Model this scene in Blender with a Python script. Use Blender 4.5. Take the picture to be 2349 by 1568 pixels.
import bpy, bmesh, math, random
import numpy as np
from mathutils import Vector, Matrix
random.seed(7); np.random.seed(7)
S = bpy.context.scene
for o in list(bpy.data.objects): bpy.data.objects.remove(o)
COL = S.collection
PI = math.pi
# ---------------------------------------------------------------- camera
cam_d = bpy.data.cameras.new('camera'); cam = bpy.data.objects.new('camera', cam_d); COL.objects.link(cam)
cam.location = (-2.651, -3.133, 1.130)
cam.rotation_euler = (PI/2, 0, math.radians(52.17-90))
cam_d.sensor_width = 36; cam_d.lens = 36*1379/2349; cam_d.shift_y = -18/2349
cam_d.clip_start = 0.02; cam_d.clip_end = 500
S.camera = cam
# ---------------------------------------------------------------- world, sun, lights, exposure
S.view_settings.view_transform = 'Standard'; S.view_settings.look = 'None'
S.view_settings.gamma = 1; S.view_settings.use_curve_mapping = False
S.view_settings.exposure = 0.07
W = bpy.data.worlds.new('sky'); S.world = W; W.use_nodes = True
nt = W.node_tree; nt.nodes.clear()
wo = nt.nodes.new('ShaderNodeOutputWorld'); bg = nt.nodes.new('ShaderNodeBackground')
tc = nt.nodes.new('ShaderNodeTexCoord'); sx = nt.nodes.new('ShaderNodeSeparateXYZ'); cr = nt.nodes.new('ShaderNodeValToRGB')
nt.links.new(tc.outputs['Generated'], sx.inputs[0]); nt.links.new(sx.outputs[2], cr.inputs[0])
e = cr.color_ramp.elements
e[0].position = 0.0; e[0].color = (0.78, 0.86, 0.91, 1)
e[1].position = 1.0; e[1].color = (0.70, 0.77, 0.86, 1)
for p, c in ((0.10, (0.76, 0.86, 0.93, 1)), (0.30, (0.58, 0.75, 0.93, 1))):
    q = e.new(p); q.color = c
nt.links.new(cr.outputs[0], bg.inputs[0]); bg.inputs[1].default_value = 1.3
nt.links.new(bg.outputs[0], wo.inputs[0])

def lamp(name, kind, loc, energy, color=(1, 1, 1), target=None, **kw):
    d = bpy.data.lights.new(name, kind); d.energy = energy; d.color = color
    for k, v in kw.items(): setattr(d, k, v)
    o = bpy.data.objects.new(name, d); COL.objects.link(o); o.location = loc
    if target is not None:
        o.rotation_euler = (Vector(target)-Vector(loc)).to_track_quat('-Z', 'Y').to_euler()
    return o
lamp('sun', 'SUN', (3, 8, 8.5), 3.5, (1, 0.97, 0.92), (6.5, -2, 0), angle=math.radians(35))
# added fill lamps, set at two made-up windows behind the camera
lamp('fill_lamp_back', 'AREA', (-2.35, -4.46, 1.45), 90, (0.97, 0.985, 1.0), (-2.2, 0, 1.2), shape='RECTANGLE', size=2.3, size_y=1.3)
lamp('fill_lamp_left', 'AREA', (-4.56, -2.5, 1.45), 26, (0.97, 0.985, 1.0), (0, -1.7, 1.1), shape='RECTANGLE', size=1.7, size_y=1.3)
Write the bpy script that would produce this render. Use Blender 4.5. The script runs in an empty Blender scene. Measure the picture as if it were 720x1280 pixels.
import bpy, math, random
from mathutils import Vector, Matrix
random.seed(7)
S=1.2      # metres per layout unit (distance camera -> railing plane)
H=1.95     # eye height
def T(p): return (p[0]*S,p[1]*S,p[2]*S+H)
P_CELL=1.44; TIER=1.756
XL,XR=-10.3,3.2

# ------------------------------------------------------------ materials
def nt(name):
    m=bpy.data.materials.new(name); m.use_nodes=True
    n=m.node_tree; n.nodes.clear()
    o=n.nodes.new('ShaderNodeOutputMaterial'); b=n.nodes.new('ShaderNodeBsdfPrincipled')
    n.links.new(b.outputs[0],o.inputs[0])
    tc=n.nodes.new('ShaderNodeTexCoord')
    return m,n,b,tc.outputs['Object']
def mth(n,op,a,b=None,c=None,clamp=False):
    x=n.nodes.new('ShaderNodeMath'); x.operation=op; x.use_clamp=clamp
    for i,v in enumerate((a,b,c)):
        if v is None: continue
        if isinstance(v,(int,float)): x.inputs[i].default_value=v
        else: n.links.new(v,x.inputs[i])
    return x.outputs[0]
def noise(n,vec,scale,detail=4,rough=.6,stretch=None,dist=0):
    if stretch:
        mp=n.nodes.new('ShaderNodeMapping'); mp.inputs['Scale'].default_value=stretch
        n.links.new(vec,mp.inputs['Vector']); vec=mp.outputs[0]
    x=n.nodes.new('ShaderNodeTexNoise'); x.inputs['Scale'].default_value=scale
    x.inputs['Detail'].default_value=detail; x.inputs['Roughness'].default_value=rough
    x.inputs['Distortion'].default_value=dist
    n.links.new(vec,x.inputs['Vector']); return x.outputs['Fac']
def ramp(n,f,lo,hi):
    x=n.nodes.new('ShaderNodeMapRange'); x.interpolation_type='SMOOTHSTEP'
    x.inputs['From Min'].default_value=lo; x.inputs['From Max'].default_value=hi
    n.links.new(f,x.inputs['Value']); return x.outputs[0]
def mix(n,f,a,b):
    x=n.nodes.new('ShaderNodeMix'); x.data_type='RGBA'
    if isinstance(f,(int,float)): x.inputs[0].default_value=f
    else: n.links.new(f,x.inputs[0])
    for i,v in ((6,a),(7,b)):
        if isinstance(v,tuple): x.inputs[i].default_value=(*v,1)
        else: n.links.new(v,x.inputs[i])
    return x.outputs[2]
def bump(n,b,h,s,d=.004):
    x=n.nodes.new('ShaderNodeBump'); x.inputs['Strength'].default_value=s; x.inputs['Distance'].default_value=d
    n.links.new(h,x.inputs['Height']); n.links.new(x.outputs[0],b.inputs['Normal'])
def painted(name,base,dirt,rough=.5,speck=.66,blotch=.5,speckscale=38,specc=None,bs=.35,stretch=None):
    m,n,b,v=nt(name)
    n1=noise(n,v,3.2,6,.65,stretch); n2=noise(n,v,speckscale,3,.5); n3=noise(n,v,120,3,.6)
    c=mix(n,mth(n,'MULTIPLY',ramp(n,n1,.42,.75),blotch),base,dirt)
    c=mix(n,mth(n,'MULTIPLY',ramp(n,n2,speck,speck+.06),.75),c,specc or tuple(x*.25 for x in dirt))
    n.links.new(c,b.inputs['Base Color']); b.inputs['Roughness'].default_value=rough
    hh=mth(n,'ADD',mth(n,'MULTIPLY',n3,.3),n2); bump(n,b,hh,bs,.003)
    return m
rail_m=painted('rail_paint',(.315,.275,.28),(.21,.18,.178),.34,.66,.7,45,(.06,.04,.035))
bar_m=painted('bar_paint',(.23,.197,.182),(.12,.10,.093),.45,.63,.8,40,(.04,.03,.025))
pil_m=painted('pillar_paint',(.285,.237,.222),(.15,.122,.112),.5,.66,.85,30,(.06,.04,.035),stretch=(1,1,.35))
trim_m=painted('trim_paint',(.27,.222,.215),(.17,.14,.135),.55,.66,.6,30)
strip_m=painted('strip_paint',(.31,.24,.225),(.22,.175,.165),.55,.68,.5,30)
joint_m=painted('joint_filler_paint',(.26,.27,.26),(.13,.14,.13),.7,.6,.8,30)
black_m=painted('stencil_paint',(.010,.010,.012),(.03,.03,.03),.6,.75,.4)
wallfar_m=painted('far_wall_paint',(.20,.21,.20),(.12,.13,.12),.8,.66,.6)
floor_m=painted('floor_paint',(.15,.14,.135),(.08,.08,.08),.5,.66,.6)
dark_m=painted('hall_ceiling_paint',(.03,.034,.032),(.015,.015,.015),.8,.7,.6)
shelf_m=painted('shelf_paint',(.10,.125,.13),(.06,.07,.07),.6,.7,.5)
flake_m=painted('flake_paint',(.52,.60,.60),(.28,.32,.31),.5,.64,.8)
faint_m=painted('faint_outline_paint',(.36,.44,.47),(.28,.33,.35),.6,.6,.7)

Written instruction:
Look through the entries above and quote exactly the lines from the line with "Write the bpy" to the line with "XL,XR=-10.3,3.2", counting both of those lines.

Result of the task:
Write the bpy script that would produce this render. Use Blender 4.5. The script runs in an empty Blender scene. Measure the picture as if it were 720x1280 pixels.
import bpy, math, random
from mathutils import Vector, Matrix
random.seed(7)
S=1.2      # metres per layout unit (distance camera -> railing plane)
H=1.95     # eye height
def T(p): return (p[0]*S,p[1]*S,p[2]*S+H)
P_CELL=1.44; TIER=1.756
XL,XR=-10.3,3.2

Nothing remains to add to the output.